### Task
Leave out the images; return the rest of the data exactly.

++++ Information provided

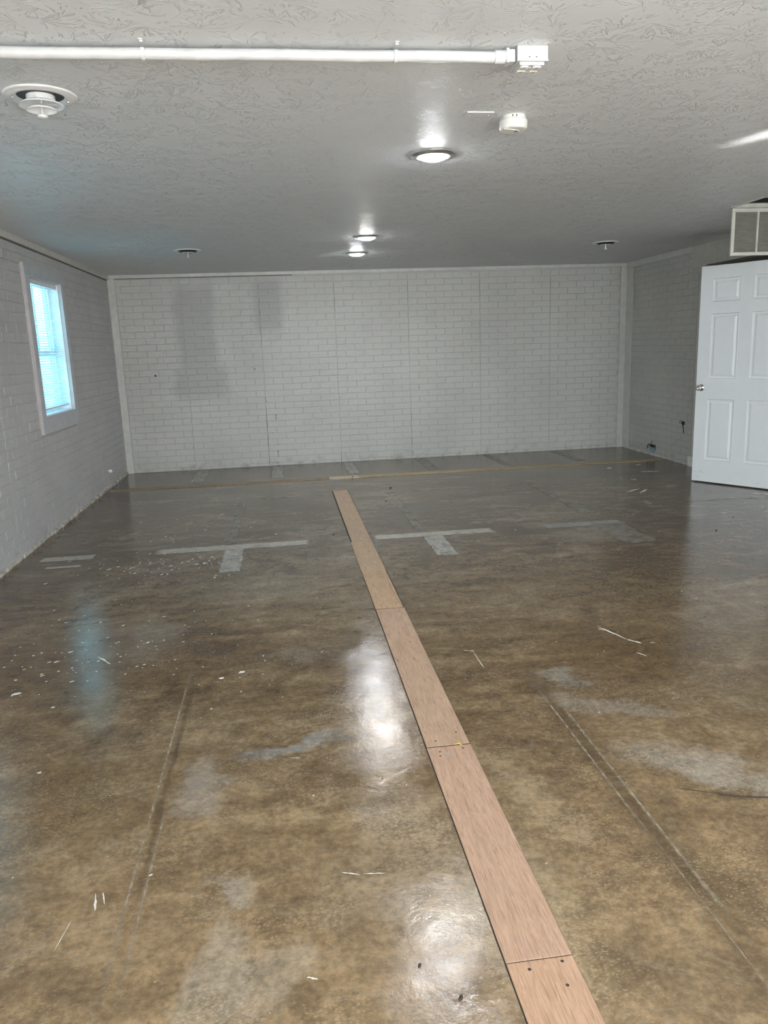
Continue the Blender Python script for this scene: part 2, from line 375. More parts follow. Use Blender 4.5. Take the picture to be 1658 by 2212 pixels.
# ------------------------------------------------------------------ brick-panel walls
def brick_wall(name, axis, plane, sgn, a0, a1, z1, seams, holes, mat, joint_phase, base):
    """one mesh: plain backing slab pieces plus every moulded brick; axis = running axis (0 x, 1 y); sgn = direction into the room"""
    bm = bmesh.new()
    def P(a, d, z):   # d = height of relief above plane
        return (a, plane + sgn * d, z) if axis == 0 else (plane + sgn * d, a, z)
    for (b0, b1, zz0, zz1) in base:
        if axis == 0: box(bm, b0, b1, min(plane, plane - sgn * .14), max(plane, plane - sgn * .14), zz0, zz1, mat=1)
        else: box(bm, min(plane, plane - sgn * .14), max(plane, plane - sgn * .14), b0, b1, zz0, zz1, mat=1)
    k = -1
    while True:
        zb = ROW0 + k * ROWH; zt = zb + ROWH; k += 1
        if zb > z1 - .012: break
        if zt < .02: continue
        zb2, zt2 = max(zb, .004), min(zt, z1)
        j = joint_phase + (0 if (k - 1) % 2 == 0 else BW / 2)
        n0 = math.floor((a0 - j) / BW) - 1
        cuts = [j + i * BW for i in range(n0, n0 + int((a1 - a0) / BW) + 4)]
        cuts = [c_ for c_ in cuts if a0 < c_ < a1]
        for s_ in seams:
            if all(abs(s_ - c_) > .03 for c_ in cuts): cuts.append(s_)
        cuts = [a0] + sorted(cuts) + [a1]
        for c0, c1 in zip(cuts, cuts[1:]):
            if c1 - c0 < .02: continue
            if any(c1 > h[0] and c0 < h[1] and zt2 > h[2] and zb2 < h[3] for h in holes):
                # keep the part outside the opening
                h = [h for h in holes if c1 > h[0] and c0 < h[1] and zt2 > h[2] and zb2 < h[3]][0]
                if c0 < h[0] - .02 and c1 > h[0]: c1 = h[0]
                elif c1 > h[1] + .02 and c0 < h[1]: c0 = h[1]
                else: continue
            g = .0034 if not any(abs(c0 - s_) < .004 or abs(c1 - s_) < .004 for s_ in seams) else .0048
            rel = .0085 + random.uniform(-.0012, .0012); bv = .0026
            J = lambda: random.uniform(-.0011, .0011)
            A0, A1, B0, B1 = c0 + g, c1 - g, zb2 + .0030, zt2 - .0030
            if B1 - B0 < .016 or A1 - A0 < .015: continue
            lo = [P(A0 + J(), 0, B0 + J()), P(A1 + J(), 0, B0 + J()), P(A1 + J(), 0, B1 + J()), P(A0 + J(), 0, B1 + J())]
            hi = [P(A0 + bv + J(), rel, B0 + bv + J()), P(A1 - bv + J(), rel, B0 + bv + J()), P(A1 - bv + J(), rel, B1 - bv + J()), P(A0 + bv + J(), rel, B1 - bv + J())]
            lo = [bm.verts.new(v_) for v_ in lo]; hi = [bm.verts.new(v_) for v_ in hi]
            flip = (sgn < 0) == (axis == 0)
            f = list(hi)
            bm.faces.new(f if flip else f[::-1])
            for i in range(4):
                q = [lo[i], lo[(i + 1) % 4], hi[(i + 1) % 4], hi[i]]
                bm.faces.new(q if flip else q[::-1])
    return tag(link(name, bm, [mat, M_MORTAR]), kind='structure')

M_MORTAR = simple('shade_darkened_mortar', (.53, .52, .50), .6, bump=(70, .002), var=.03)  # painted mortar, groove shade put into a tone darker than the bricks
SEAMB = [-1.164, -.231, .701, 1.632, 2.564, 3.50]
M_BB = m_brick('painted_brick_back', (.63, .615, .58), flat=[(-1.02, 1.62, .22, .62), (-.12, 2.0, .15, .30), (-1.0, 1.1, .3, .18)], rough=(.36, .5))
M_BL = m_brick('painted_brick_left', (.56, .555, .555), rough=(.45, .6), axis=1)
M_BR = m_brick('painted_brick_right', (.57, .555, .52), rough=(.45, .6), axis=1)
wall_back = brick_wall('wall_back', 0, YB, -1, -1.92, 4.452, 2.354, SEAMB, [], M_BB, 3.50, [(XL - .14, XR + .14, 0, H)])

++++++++

### Output for this task
Continue the Blender Python script for this scene: part 2, from line 375. More parts follow. Use Blender 4.5. Take the picture to be 1658 by 2212 pixels.
# ------------------------------------------------------------------ brick-panel walls
def brick_wall(name, axis, plane, sgn, a0, a1, z1, seams, holes, mat, joint_phase, base):
    """one mesh: plain backing slab pieces plus every moulded brick; axis = running axis (0 x, 1 y); sgn = direction into the room"""
    bm = bmesh.new()
    def P(a, d, z):   # d = height of relief above plane
        return (a, plane + sgn * d, z) if axis == 0 else (plane + sgn * d, a, z)
    for (b0, b1, zz0, zz1) in base:
        if axis == 0: box(bm, b0, b1, min(plane, plane - sgn * .14), max(plane, plane - sgn * .14), zz0, zz1, mat=1)
        else: box(bm, min(plane, plane - sgn * .14), max(plane, plane - sgn * .14), b0, b1, zz0, zz1, mat=1)
    k = -1
    while True:
        zb = ROW0 + k * ROWH; zt = zb + ROWH; k += 1
        if zb > z1 - .012: break
        if zt < .02: continue
        zb2, zt2 = max(zb, .004), min(zt, z1)
        j = joint_phase + (0 if (k - 1) % 2 == 0 else BW / 2)
        n0 = math.floor((a0 - j) / BW) - 1
        cuts = [j + i * BW for i in range(n0, n0 + int((a1 - a0) / BW) + 4)]
        cuts = [c_ for c_ in cuts if a0 < c_ < a1]
        for s_ in seams:
            if all(abs(s_ - c_) > .03 for c_ in cuts): cuts.append(s_)
        cuts = [a0] + sorted(cuts) + [a1]
        for c0, c1 in zip(cuts, cuts[1:]):
            if c1 - c0 < .02: continue
            if any(c1 > h[0] and c0 < h[1] and zt2 > h[2] and zb2 < h[3] for h in holes):
                # keep the part outside the opening
                h = [h for h in holes if c1 > h[0] and c0 < h[1] and zt2 > h[2] and zb2 < h[3]][0]
                if c0 < h[0] - .02 and c1 > h[0]: c1 = h[0]
                elif c1 > h[1] + .02 and c0 < h[1]: c0 = h[1]
                else: continue
            g = .0034 if not any(abs(c0 - s_) < .004 or abs(c1 - s_) < .004 for s_ in seams) else .0048
            rel = .0085 + random.uniform(-.0012, .0012); bv = .0026
            J = lambda: random.uniform(-.0011, .0011)
            A0, A1, B0, B1 = c0 + g, c1 - g, zb2 + .0030, zt2 - .0030
            if B1 - B0 < .016 or A1 - A0 < .015: continue
            lo = [P(A0 + J(), 0, B0 + J()), P(A1 + J(), 0, B0 + J()), P(A1 + J(), 0, B1 + J()), P(A0 + J(), 0, B1 + J())]
            hi = [P(A0 + bv + J(), rel, B0 + bv + J()), P(A1 - bv + J(), rel, B0 + bv + J()), P(A1 - bv + J(), rel, B1 - bv + J()), P(A0 + bv + J(), rel, B1 - bv + J())]
            lo = [bm.verts.new(v_) for v_ in lo]; hi = [bm.verts.new(v_) for v_ in hi]
            flip = (sgn < 0) == (axis == 0)
            f = list(hi)
            bm.faces.new(f if flip else f[::-1])
            for i in range(4):
                q = [lo[i], lo[(i + 1) % 4], hi[(i + 1) % 4], hi[i]]
                bm.faces.new(q if flip else q[::-1])
    return tag(link(name, bm, [mat, M_MORTAR]), kind='structure')

M_MORTAR = simple('shade_darkened_mortar', (.53, .52, .50), .6, bump=(70, .002), var=.03)  # painted mortar, groove shade put into a tone darker than the bricks
SEAMB = [-1.164, -.231, .701, 1.632, 2.564, 3.50]
M_BB = m_brick('painted_brick_back', (.63, .615, .58), flat=[(-1.02, 1.62, .22, .62), (-.12, 2.0, .15, .30), (-1.0, 1.1, .3, .18)], rough=(.36, .5))
M_BL = m_brick('painted_brick_left', (.56, .555, .555), rough=(.45, .6), axis=1)
M_BR = m_brick('painted_brick_right', (.57, .555, .52), rough=(.45, .6), axis=1)
wall_back = brick_wall('wall_back', 0, YB, -1, -1.92, 4.452, 2.354, SEAMB, [], M_BB, 3.50, [(XL - .14, XR + .14, 0, H)])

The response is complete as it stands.